[start of Data block]
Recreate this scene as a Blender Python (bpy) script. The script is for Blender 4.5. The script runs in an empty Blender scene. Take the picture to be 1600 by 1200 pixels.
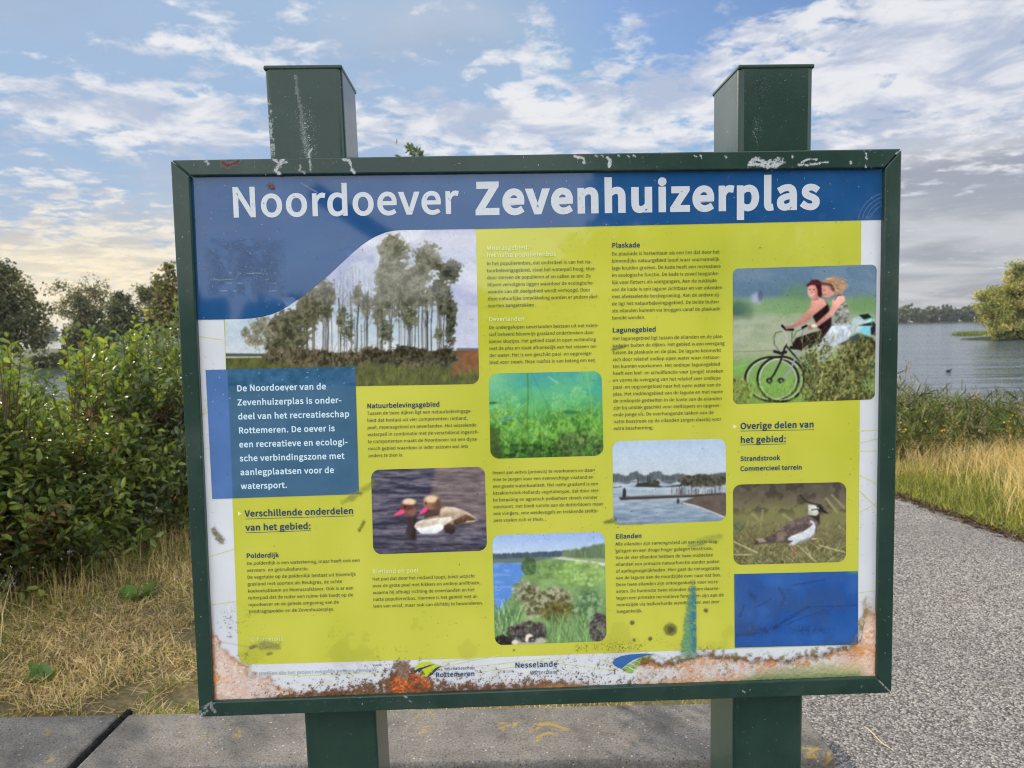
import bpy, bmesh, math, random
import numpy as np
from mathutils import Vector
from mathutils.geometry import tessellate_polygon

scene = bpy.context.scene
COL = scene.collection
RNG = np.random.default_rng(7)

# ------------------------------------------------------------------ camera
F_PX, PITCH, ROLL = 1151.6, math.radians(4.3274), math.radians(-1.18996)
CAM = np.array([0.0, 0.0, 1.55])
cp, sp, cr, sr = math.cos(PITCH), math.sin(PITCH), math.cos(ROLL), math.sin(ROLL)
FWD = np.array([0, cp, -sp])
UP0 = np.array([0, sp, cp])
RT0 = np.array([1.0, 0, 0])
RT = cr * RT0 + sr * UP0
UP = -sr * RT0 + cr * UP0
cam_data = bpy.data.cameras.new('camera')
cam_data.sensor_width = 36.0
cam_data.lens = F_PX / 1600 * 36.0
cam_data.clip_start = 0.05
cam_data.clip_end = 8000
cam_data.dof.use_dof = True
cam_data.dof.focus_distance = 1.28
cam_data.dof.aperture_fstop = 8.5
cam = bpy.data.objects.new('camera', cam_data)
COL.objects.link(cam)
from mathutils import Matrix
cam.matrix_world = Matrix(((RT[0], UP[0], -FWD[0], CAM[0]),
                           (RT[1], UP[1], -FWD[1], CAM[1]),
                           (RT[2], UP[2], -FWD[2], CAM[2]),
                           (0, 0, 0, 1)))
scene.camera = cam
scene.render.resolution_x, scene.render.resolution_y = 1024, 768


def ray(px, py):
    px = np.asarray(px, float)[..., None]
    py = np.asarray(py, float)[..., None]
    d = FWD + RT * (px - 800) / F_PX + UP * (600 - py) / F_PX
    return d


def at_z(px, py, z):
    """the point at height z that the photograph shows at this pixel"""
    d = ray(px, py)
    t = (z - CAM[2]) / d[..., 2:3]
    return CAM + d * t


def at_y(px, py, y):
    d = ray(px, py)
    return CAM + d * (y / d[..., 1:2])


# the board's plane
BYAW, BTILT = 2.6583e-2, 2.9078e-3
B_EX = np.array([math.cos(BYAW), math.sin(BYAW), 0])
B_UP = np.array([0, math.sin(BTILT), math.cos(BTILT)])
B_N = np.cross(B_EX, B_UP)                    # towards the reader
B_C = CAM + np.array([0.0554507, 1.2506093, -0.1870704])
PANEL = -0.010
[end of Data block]
» What the exercise asks
Only the lines from the top of the data through the line with "return CAM + d * (y / d[..., 1:2])" should be quoted, exactly and with both ends kept; skip the pictures.

» Output
Recreate this scene as a Blender Python (bpy) script. The script is for Blender 4.5. The script runs in an empty Blender scene. Take the picture to be 1600 by 1200 pixels.
import bpy, bmesh, math, random
import numpy as np
from mathutils import Vector
from mathutils.geometry import tessellate_polygon

scene = bpy.context.scene
COL = scene.collection
RNG = np.random.default_rng(7)

# ------------------------------------------------------------------ camera
F_PX, PITCH, ROLL = 1151.6, math.radians(4.3274), math.radians(-1.18996)
CAM = np.array([0.0, 0.0, 1.55])
cp, sp, cr, sr = math.cos(PITCH), math.sin(PITCH), math.cos(ROLL), math.sin(ROLL)
FWD = np.array([0, cp, -sp])
UP0 = np.array([0, sp, cp])
RT0 = np.array([1.0, 0, 0])
RT = cr * RT0 + sr * UP0
UP = -sr * RT0 + cr * UP0
cam_data = bpy.data.cameras.new('camera')
cam_data.sensor_width = 36.0
cam_data.lens = F_PX / 1600 * 36.0
cam_data.clip_start = 0.05
cam_data.clip_end = 8000
cam_data.dof.use_dof = True
cam_data.dof.focus_distance = 1.28
cam_data.dof.aperture_fstop = 8.5
cam = bpy.data.objects.new('camera', cam_data)
COL.objects.link(cam)
from mathutils import Matrix
cam.matrix_world = Matrix(((RT[0], UP[0], -FWD[0], CAM[0]),
                           (RT[1], UP[1], -FWD[1], CAM[1]),
                           (RT[2], UP[2], -FWD[2], CAM[2]),
                           (0, 0, 0, 1)))
scene.camera = cam
scene.render.resolution_x, scene.render.resolution_y = 1024, 768


def ray(px, py):
    px = np.asarray(px, float)[..., None]
    py = np.asarray(py, float)[..., None]
    d = FWD + RT * (px - 800) / F_PX + UP * (600 - py) / F_PX
    return d


def at_z(px, py, z):
    """the point at height z that the photograph shows at this pixel"""
    d = ray(px, py)
    t = (z - CAM[2]) / d[..., 2:3]
    return CAM + d * t


def at_y(px, py, y):
    d = ray(px, py)
    return CAM + d * (y / d[..., 1:2])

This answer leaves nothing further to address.